韓国と日本ではどちらが暮らしやすいか?

知り合いになった韓国人・朴さんと初めてゆっくりお話しをした。韓国の現状や日韓の違いがよく分かって面白かったので、かいつまんで紹介しよう。

現在38歳の朴さんは、大学卒業後韓国で中堅メーカーに就職したが、退職し6年前から日本に来て、大手エンジニアリング会社に勤務している。韓国では良い転職先が見つからず、日本に来たという。

私が日本石油(現ENEOS)を辞めてコンサルタントを始めたと話すと、「日沖さんは分別のある人だと思っていたので意外です」と言われた。韓国人にとってサムソンに就職できるかどうかがすべてで、サムソンに入社したら自ら辞めることはない。サムソンの入社試験の倍率は数百倍で、サムソンに特化した就職予備校がある。ENEOSはサムソンほど優れた企業ではないが、大企業社員の座を自ら手放すのは、「アホなやっちゃ」となるらしい。

私のことはともかく、いま東大生には大企業よりも外資系コンサルティング会社の方が人気ある。サムソンに就職することが「唯一の正しい生き方」となっている韓国と比べて、日本の方が働く人の価値観や働き方は多様性があるようだ。

韓国では、少子化がどんどん進行し、2020年の合計特殊出生率は0.84という絶望的な状態になっている(日本は20191.36)。この状況について朴さんは「原因ははっきりしています。教育費と住宅費の高さ、そしてサムソンのせいです」と明言した。

サムソンに入社するにはソウル大学か延世大学に入学する必要があり、小学校の頃から塾通いをしなければならない。ソウルでは小学生の7割以上が塾通いをし、中学生なら週6日通うのが普通だ。また、主要企業もソウル大学も延世大学もソウル市や近郊にあるので、ソウルの住宅価格は高騰し続けている。ソウルで住居を取得し、子供を産み、育てるのは至難の業になっている。

日本でも東京一極集中が指摘されて久しいが、京都大学が京都府に、トヨタが愛知県にあるように、そこまで東京オンリーではない。朴さんは「私も3年間ソウル近郊に住んだことがありますが、いまの東京の暮らしの方がはるかに快適です。ソウルに戻るのはちょっとお断りですね」と言う。

ただし、ジェンダーに関しては韓国の方が進んでいて、「女性は韓国の方が暮らしやすいかもしれません」と朴さんは言う。儒教の影響で年長の男性が尊重されるというイメージが強い韓国だが、いまどき男尊女卑の男性は結婚できない。韓国の家庭では、女性の発言権がどんどん強まっているという。朴槿恵大統領が誕生した通り、政治でも韓国の方が女性の活躍が進んでいるようだ。

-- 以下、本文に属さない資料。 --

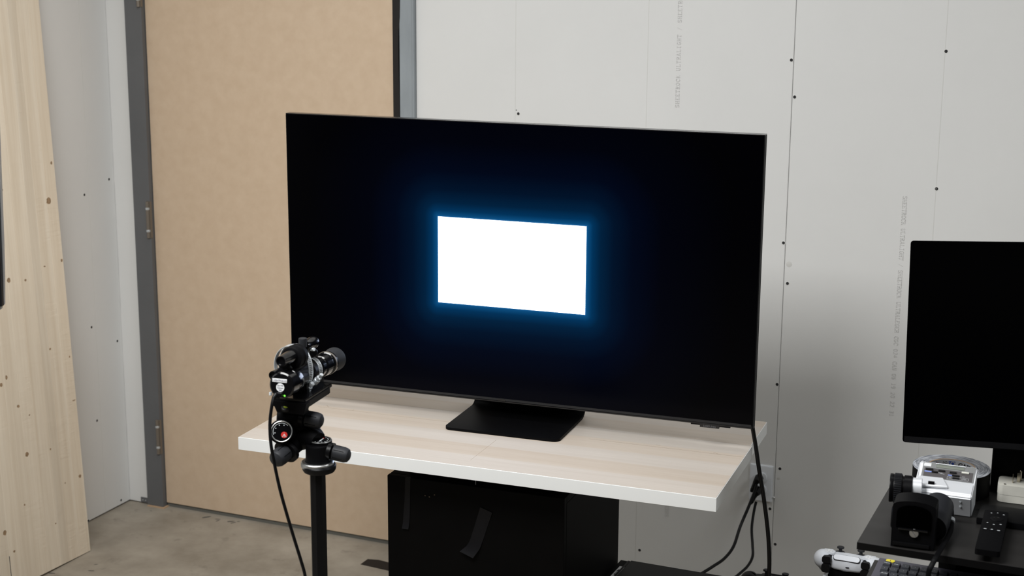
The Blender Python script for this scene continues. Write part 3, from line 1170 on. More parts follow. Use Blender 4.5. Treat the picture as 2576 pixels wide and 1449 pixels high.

といった朴さんの話を聞いて、率直に「日本に生まれて良かった」と感じた。と同時に「まあ、日本も韓国も低いレベルでよく似ているな」とも思った。

たとえばアメリカでは、ITエンジニア・クリエイター・起業家・投資家など色々な生き方が尊重されている。人口はいまも増え続けている。金融はニューヨーク、政治はワシントン、ITはカリフォルニアと分散している。女性の活躍も進んでいる(北欧諸国ほどではないが)。アメリカと比べたら、日本も韓国も五十歩百歩というところだ。

このところ週刊誌などメディアでは、韓国の問題点を指摘する記事が人気だ。それだけ韓国が嫌いで、韓国を叩いて留飲を下げたいという日本人が多いということだろう。隣国であり、同盟国である韓国のことを知るのは大切だが、目糞鼻糞を笑うという愚かな状態にならないよう戒めたいものである。